Metricsflow’s Isaac Adejuwon: how CTOs can build a Lean machine

Isaac Adejuwon

As part of a regular series powered by Microsoft, BetaKit interviews prominent Canadian CTOs speaking earnestly on the biggest challenges they face in their role, as well as future technology predictions in their space.


Throw a rock and you’re likely to hit a startup that provides data analytics. But there are few startups that parse big data in a meaningful way to produce insight.

That’s where Metricsflow comes in. The company provides an AI-powered marketing intelligence platform. Under the leadership of CTO Isaac Adejuwon, Metricsflow’s tech team is the largest in the company and is now up to eight people.

The Lean machine

Adejuwon said that guiding a development team through a world of nearly unlimited data points to analyze requires a relentless focus on the customer pains Metricsflow’s product is meant to solve.

“For me, the role is really about understanding the customer that we’re building features for,” he said. “Then using Lean Startup methodology to narrow it down to the best feature to be built and shipped out to customers.”

“Tech is fundamental to cultural, societal, and economic change.

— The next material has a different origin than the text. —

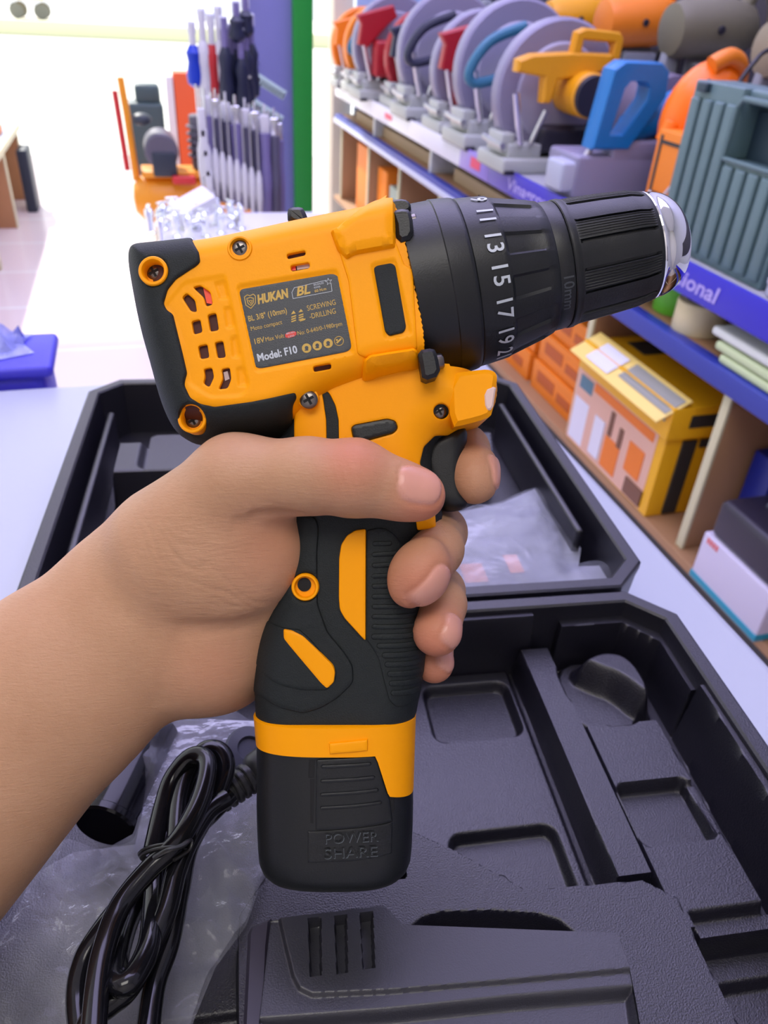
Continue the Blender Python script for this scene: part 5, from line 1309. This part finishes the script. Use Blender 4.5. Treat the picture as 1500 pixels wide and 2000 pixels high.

If you solve a pain point, you add more value.”
– Isaac Adejuwon
 

A true student of the Lean framework, Adejuwon referenced the constant vigilance required to only build what the customer needs throughout our interview. For Metricsflow, this means mining support tickets and ad hoc customer conversations in order to identify what’s next in the product pipeline. Slightly different from a customer-first product mentality that focuses on features with the highest customer demand, Adejuwon uses Lean to identify what will have the biggest impact for customer pains and what the team can produce efficiently.

“The biggest thing here as we scale up our team is to make sure everyone understands [customer need],” he said. “It’s not code. It’s not number of people. It’s the pain point we’re addressing – and we have to be the best at that.”

Becoming the best at solving customer pain points presents an interesting challenge in the world of data analytics; sometimes the best way to solve customer pains is through completely new technology that your current stack may not be able to support. In these instances, Adejuwon is an advocate of leveraging existing infrastructure to build things out faster.

“CTOs need to leverage existing support and solutions to help get to where [they] need to be quicker. In our case, we’re using Microsoft Azure,” he said, adding that many features need to be shipped quickly to meet customer demand, so prioritizing them is based on a deep understanding of the problem combined with Lean logic in the development process.

Building developer buy-in

With tech, things can always go wrong. Whether it’s client problems during off hours or a bug that crashes the platform, companies need to be prepared. Most CTOs and other business executives would say that’s part of the job with a startup, so don’t join one if you aren’t ready for it. Adejuwon takes a different approach, saying that teams should be given the chance to buy into these kinds of emergencies before they arise.

“The subtle way to [get buy-in] is to help developers understand the impact of their team on the business and help them understand the need,” he said. “Typically, developers are very, very excited to jump in when there’s a problem, so it’s more building a culture of development rather than throwing things at developers.”

That said, Adejuwon didn’t mince words when giving advice to senior technologists in large firms considering a startup CTO role. Bluntly, they better be willing to roll up their sleeves.

“You need to innovate to stay in the game,” he said. “There’s a fundamental change from managing large development organizations. CTOs have limited resources and a small team – and you have to get the best out of them – so they will have to roll up their sleeves and be part of the team.”

CTO is a lifestyle

With the ever-changing world of technology and the increasing demands it puts upon a CTO, it’s easy to feel overwhelmed with the job. A startup CTO has to be aware of new technologies all the time, get out of their comfort zone regularly, but also maintain laser focus and motivate a small team to act. It’s a tough job.

Adejuwon’s answer is to make it a lifestyle, not a job.

The unlimited data pouring out of modern, connected tech makes problem identification ever-more important.
 

“I set my own time for myself, my friends, and my family,” he said. “When I’m not doing that, I’m working. [Learning] has become a need-to-do and you prioritize it. It’s about staying close to pain points, staying lean, and being efficient at the same time.”

Extending this thought into advice for all CTOs, Adejuwon said that while a CTO will need to write code, manage, and lead, the core focus of a CTO is the customer pain point.

Becoming a CTO means that the job “is no longer about writing code or sitting down and building stuff. If CTOs focus on understanding customer pain points, [they] can build solutions to those problems.”

Given the importance of technology in our lives, Adejuwon’s advice rings true as more than a simple adage to care about your customer. The unlimited data pouring out of modern, connected tech makes problem identification ever-more important.

“Tech is fundamental to cultural, societal, and economic change,” he said. “If you solve a pain point, you add more value.”